## Task brief
Write out the listing below without alteration, omitting its pictures.

## Supplied material
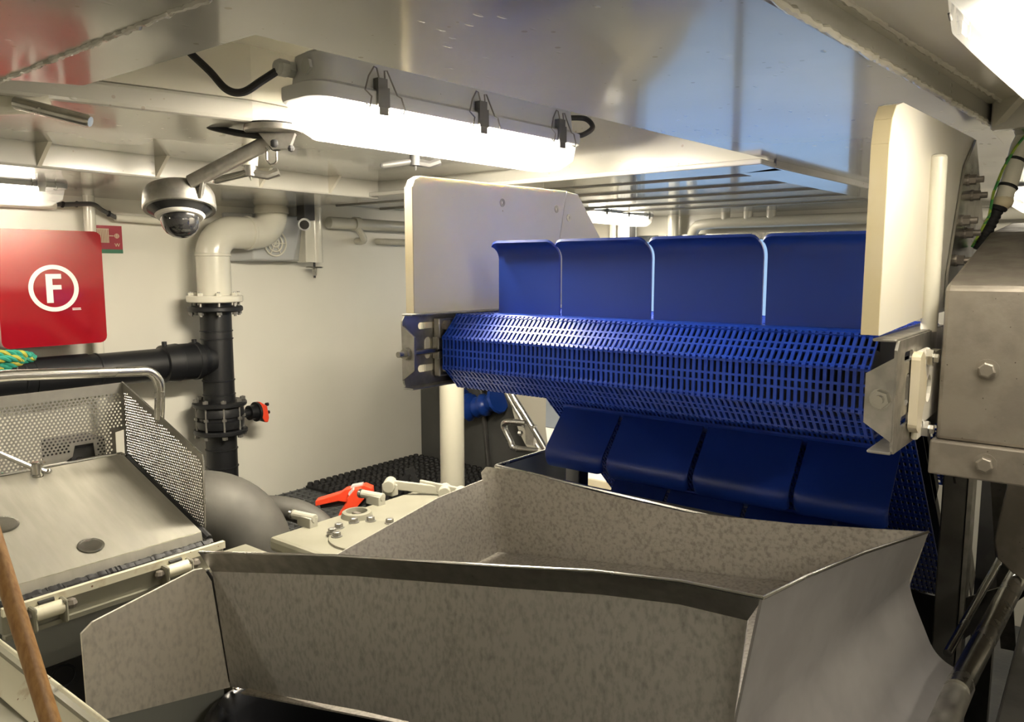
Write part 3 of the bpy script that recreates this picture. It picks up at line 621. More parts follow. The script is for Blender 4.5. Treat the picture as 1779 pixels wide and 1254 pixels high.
# ------------------------------------------------------------------ fire cabinet, sign and pipes on the bulkhead
fc = thing('fire_cabinet', 'glossy red fire hose cabinet with white letter F in a ring', 'cabinet', (-2.75,1.05,1.36))
MB().bp((-2.85,.905,1.372),(-2.69,1.195,1.705)).build('body', 'red', fc, False, bevel=.004)
dr = plate(rrect(.895,1.352,1.208,1.718,.022), [], .028, frame((-2.674,0,0),(0,1,0),(0,0,1))).build('door', 'red', fc, True, bevel=.010)
FX = -2.6588
plate(circ(1.053,1.535,.074,48), [circ(1.053,1.535,.0605,48)], .0012, frame((FX,0,0),(0,1,0),(0,0,1))).build('ring_print', 'white', dr, False)
plate([(1.030,1.580),(1.076,1.580),(1.076,1.565),(1.049,1.565),(1.049,1.545),(1.075,1.545),(1.075,1.531),(1.049,1.531),(1.049,1.489),(1.030,1.489)], [], .0012, frame((FX,0,0),(0,1,0),(0,0,1))).build('letter_print', 'white', dr, False)
mb = MB()
for k in range(9): y = 1.104+k*.0029; mb.bp((FX-.0005,y,1.4675),(FX+.0005,y+.0021,1.4705)); 
mb.bp((FX-.0005,1.104,1.4635),(FX+.0005,1.1305,1.4658)).build('small_print', 'white', dr, False)
MB().bp((-2.70,.885,1.50),(-2.665,.897,1.60)).build('hinge', 'dark', fc, False)
sg = thing('fire_sign', 'maroon fire hose sign with reel symbol and letter W', 'sign', (-2.847,1.32,1.65))
MB().bp((-2.850,1.272,1.651),(-2.8475,1.368,1.749)).build('panel', 'maroon', sg, False)
MB().bp((-2.8478,1.272,1.651),(-2.8469,1.368,1.665)).build('strip', 'green', sg, False)
mb = MB()
for k in range(8): y = 1.281+k*.0052; mb.bp((-2.8478,y,1.688),(-2.8468,y+.0034,1.735))
mb.bp((-2.8478,1.279,1.735),(-2.8468,1.322,1.738)).build('reel_symbol', 'boardedge', sg, False)
mb = MB().bp((-2.8478,1.322,1.7115),(-2.8468,1.338,1.7145)).bp((-2.8478,1.343,1.7117),(-2.8468,1.355,1.7143)).bp((-2.8478,1.3477,1.706),(-2.8468,1.3503,1.720)).build('nozzle_symbol', 'boardedge', sg, False)
plate(circ(1.349,1.713,.0085,20), [circ(1.349,1.713,.0062,20)], .001, frame((-2.8473,0,0),(0,1,0),(0,0,1))).build('valve_symbol', 'boardedge', sg, False)
text_mb('W', .018, frame((-2.8473,1.349,1.680),(0,1,0),(0,0,1)), .0005).build('letter_print', 'boardedge', sg, False)
PX, PY, PR = -2.70, 1.634, .0575
vp = thing('drain_pipe', 'black plastic drain pipe with flanged valve and orange lever', 'pipe', (PX,PY,.6))
MB().cyl((PX,PY,.60),(PX,PY,1.46),PR,n=28).build('riser', 'black', vp)
for z in (1.36,1.33,1.17,1.115,.90,.83): MB().lathe([(PR,-.003),(PR+.0035,-.0015),(PR+.0035,.0015),(PR,.003)], (PX,PY,z), n=28).build('collar', 'black', vp)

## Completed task
Write part 3 of the bpy script that recreates this picture. It picks up at line 621. More parts follow. The script is for Blender 4.5. Treat the picture as 1779 pixels wide and 1254 pixels high.
# ------------------------------------------------------------------ fire cabinet, sign and pipes on the bulkhead
fc = thing('fire_cabinet', 'glossy red fire hose cabinet with white letter F in a ring', 'cabinet', (-2.75,1.05,1.36))
MB().bp((-2.85,.905,1.372),(-2.69,1.195,1.705)).build('body', 'red', fc, False, bevel=.004)
dr = plate(rrect(.895,1.352,1.208,1.718,.022), [], .028, frame((-2.674,0,0),(0,1,0),(0,0,1))).build('door', 'red', fc, True, bevel=.010)
FX = -2.6588
plate(circ(1.053,1.535,.074,48), [circ(1.053,1.535,.0605,48)], .0012, frame((FX,0,0),(0,1,0),(0,0,1))).build('ring_print', 'white', dr, False)
plate([(1.030,1.580),(1.076,1.580),(1.076,1.565),(1.049,1.565),(1.049,1.545),(1.075,1.545),(1.075,1.531),(1.049,1.531),(1.049,1.489),(1.030,1.489)], [], .0012, frame((FX,0,0),(0,1,0),(0,0,1))).build('letter_print', 'white', dr, False)
mb = MB()
for k in range(9): y = 1.104+k*.0029; mb.bp((FX-.0005,y,1.4675),(FX+.0005,y+.0021,1.4705)); 
mb.bp((FX-.0005,1.104,1.4635),(FX+.0005,1.1305,1.4658)).build('small_print', 'white', dr, False)
MB().bp((-2.70,.885,1.50),(-2.665,.897,1.60)).build('hinge', 'dark', fc, False)
sg = thing('fire_sign', 'maroon fire hose sign with reel symbol and letter W', 'sign', (-2.847,1.32,1.65))
MB().bp((-2.850,1.272,1.651),(-2.8475,1.368,1.749)).build('panel', 'maroon', sg, False)
MB().bp((-2.8478,1.272,1.651),(-2.8469,1.368,1.665)).build('strip', 'green', sg, False)
mb = MB()
for k in range(8): y = 1.281+k*.0052; mb.bp((-2.8478,y,1.688),(-2.8468,y+.0034,1.735))
mb.bp((-2.8478,1.279,1.735),(-2.8468,1.322,1.738)).build('reel_symbol', 'boardedge', sg, False)
mb = MB().bp((-2.8478,1.322,1.7115),(-2.8468,1.338,1.7145)).bp((-2.8478,1.343,1.7117),(-2.8468,1.355,1.7143)).bp((-2.8478,1.3477,1.706),(-2.8468,1.3503,1.720)).build('nozzle_symbol', 'boardedge', sg, False)
plate(circ(1.349,1.713,.0085,20), [circ(1.349,1.713,.0062,20)], .001, frame((-2.8473,0,0),(0,1,0),(0,0,1))).build('valve_symbol', 'boardedge', sg, False)
text_mb('W', .018, frame((-2.8473,1.349,1.680),(0,1,0),(0,0,1)), .0005).build('letter_print', 'boardedge', sg, False)
PX, PY, PR = -2.70, 1.634, .0575
vp = thing('drain_pipe', 'black plastic drain pipe with flanged valve and orange lever', 'pipe', (PX,PY,.6))
MB().cyl((PX,PY,.60),(PX,PY,1.46),PR,n=28).build('riser', 'black', vp)
for z in (1.36,1.33,1.17,1.115,.90,.83): MB().lathe([(PR,-.003),(PR+.0035,-.0015),(PR+.0035,.0015),(PR,.003)], (PX,PY,z), n=28).build('collar', 'black', vp)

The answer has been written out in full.